Adventist Membership Grows Substantially but Challenges Remain

News October 9, 2017

Seventh-day Adventist membership around the world is growing at an increased rate, said Office of Archives, Statistics, and Research (ASTR) director David Trim, in the opening presentation of the Secretariat’s report. He was the first of several speakers from the world church’s Office of the Secretariat, during the Oct. 8 session of the church’s Executive Committee (EC) in Silver Spring, Maryland, United States.

Trim’s presentation, which highlighted statistical trends, announced that as of Jun. 30, 2017, the Adventist Church had 20,343,814 baptized members around the world. He explained that the increase includes the fact that an auditing process, which attempts to account for members who left the church, has slowed after several years of steady implementation in most regions of the world. Members’ mortality rates are also lower, he said.

The membership auditing process, however, must go on, said Trim. “Knowing the real numbers helps us to be good stewards, and assists us in our strategic planning,” he said. Membership auditing “is a vital tool in pastoral ministry.”
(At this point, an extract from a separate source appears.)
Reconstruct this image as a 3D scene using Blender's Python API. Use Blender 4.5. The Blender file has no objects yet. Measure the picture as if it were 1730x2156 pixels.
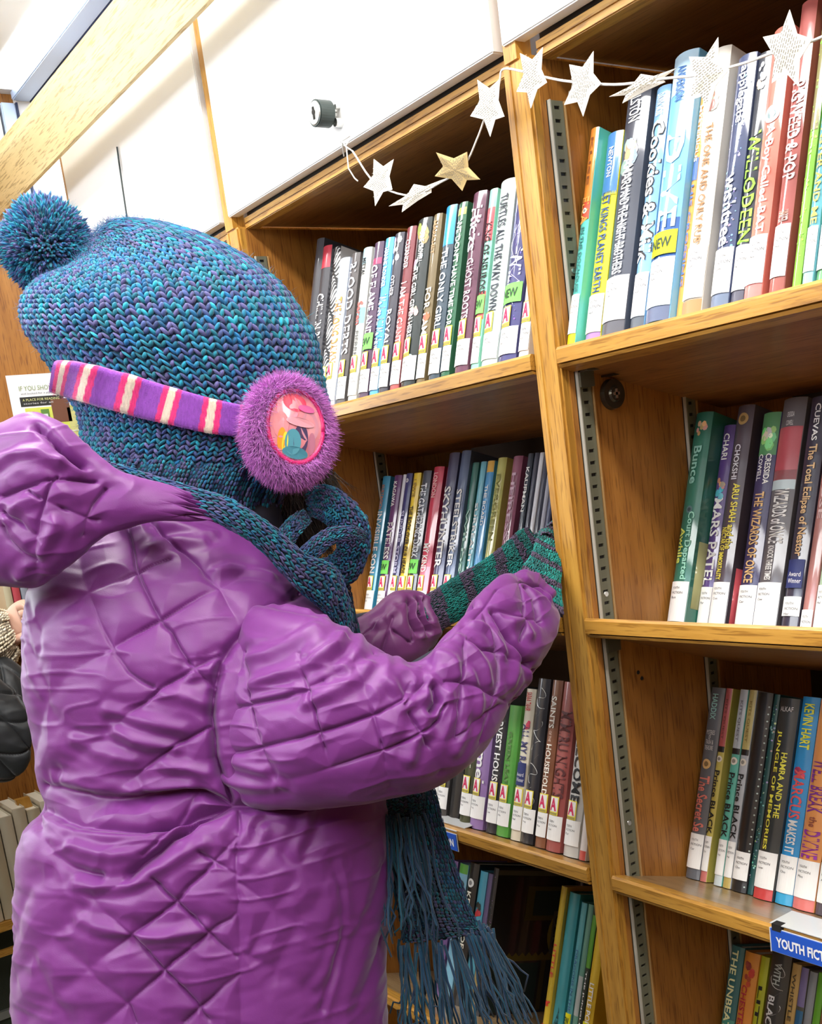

Trim also shared with EC members that member loss rate is quite high—39 percent or 2 out of each 5 new members. “Let me remind you that members do not usually leave because of theological differences but because they go through a crisis in life or experience conflict in the church community,” he said. “They might feel unmissed, uncared for, unimportant, and after a few years, they just slip through the cracks.”